Education Crisis: Besides Money, Leadership Also Is Sadly Missing

Thomas D. EliasOP-ED

The University of California now says it will ask state legislators for $913 million more next year than it received in this year's budget. The California State University system will ask for an increase of $884 billion.

These requests come as public college and university tuition and other fees are climbing to levels that will soon approach those of top private campuses. What's more, despite the universities' requests, any likelihood of higher education getting more money next year seems like a pipe dream when estimates of next year's state budget deficit range from $7 billion to $24 billion, figures so daunting they helped spur the resignation of the state's finance director, who admits he considered ways to put California into bankruptcy last spring.

Meanwhile, enrollments are being cut, class sizes are rising, availability of small sections where students can get detailed instruction from graduate students on concepts discussed in large lecture classes are dwindling and community college enrollment is up, while successful transfers from them to four-year campuses are down to only about 40 percent.
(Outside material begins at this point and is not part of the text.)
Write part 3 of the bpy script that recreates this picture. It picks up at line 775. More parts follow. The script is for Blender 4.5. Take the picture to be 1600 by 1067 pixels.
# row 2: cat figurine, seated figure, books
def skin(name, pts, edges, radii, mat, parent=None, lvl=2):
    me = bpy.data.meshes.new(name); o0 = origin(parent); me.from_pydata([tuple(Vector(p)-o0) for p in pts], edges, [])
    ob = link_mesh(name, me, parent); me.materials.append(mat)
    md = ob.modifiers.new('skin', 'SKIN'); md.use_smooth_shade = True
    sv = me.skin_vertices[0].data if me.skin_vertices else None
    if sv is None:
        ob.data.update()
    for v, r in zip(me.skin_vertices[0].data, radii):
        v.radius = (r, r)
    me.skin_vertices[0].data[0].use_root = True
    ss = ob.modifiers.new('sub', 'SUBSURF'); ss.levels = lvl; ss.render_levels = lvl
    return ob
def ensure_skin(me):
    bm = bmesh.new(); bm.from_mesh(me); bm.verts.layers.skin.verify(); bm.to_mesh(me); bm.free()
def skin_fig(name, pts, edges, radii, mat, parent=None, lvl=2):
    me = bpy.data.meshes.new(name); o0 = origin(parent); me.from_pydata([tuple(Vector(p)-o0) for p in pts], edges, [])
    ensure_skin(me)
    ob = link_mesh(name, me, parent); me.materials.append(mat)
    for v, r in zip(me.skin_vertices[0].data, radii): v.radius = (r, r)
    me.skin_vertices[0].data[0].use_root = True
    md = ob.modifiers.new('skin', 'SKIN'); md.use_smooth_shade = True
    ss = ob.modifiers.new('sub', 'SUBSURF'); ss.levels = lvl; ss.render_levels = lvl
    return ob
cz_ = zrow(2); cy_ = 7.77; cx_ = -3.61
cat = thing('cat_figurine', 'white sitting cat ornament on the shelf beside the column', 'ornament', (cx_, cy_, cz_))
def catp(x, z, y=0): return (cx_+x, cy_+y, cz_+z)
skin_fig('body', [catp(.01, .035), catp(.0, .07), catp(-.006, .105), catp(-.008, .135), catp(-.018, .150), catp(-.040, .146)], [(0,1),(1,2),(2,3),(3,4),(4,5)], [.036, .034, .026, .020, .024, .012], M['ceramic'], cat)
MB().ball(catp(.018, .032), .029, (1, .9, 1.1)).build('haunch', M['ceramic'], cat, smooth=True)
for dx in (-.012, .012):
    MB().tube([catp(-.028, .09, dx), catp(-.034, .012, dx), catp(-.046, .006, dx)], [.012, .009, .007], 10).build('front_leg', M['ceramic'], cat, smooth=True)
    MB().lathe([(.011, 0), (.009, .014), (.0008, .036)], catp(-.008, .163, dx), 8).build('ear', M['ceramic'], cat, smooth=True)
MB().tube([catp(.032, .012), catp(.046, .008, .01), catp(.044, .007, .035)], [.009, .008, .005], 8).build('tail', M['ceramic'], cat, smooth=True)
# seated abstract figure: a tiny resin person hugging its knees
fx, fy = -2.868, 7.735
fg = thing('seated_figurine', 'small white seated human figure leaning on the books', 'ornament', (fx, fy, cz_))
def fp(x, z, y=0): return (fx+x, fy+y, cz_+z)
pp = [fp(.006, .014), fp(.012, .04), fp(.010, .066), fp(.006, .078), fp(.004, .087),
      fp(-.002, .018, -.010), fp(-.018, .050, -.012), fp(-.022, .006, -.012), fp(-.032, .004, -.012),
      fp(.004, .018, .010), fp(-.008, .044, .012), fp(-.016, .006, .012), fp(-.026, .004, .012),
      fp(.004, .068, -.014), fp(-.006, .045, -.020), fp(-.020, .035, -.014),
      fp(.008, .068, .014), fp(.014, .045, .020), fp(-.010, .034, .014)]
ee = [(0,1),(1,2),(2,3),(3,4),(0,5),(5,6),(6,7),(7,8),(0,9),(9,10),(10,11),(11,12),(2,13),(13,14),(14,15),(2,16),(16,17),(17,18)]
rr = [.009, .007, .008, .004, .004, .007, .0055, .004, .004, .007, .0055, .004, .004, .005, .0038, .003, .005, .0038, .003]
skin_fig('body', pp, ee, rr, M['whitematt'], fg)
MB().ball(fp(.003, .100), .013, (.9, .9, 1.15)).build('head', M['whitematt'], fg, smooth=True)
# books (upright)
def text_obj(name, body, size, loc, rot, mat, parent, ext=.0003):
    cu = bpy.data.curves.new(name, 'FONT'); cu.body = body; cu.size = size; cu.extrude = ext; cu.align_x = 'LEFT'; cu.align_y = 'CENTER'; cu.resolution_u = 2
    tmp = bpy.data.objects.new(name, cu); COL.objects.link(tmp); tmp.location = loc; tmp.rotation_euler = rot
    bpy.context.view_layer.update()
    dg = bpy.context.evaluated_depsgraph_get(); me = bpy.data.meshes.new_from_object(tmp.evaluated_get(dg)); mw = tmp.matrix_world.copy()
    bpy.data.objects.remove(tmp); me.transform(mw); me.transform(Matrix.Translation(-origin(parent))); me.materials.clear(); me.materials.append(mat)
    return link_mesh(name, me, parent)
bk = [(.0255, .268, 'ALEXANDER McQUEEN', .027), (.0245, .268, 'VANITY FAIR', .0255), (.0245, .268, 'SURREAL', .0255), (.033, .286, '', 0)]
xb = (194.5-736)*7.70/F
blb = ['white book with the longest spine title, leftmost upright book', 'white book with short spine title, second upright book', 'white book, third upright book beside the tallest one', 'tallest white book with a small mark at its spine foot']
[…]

Taken together, this sad picture translates into a serious truncation of the California dream.

Public higher education has always been a huge part of that dream, the vehicle of upward mobility for millions of enterprising students over the last century and the engine at the heart of almost all this state's many successes.

The Role of State Systems

When the state Water Project pioneered the transportation of huge amounts of water over high mountains, U.C.-trained engineers did most of the conceptual work and drew the bulk of the plans. While big Silicon Valley successes like Hewlett-Packard and Google were founded by products of the private Stanford University, they could not have gotten far without thousands of talented programmers and engineers turned out by U.C. and Cal State schools — including the current chairman of Google. When California developed into the world's agricultural leader, it was in large part sparked by graduates of U.C. Berkeley, U.C. Davis, U.C. Riverside and several Cal State campuses.

The list could go on and on.

All this is seriously threatened now by a trend in Sacramento toward cutting higher education first. Things are so bad that more money is now spent on state prisons than state universities, a startling turnabout from the decades when the UC and Cal State systems pioneered making quality education available and affordable to every qualified person.

Out-of-Towners Not Welcome

One example of the consequences is what's happening at San Jose State University, where 2,500 fewer students will be enrolled next fall than entered this September, when the school already cut 3,000 slots. San Jose State will accept all qualified students from surrounding Santa Clara County, but will limit entry by non-area residents and toughen standards for admission to popular majors like engineering, business and nursing.

“We're downsizing,” campus President Jon Whitmore told a reporter, “so if there is a smaller group of students and a smaller group of employees, we are still providing a quality education.”

With the same sort of thing happening across the state, fewer qualified workers will be available to major industries. CSU plans to downsize by 40,000 students statewide, enough promising young people to fill a small city. True, there will still be more than 400,000 students on CSU campuses, but fewer university graduates will be able to start their own businesses. Meanwhile, the University of California plans to cut about 2,500 students, leaving it with just over 100,000 total slots. These numbers spell shrinkage for the California dream.

This impending tragedy could be avoided, of course, if attitudes were different in state government. Providing an additional $2 billion to the universities would end all these cuts and restore most classes and student slots. That would cost an average of $52 per year — a dollar a week — per Californian.

California voters repeatedly show in local elections they are willing to pay far more than that in parcel taxes, city sales taxes and other levies when they can see the benefits that money will provide. But statewide politicians have never even tried to make a case for higher education. It's far easier to cut and slash and raise tuition and fees and drive the state's once-proud university systems into something less than world-class stature, allowing them to contribute ever less to the state's future.

So attitudes — and maybe a lot of politicians — need to change if the education component so vital to the California dream is to be revitalized. For Californians have shown time and again they are willing to pay when convinced their money is needed and won't be wasted.

Which means money isn't the only thing lacking in these days of fiscal and budgetary crisis. There's a lack of leadership with vision for this state's future.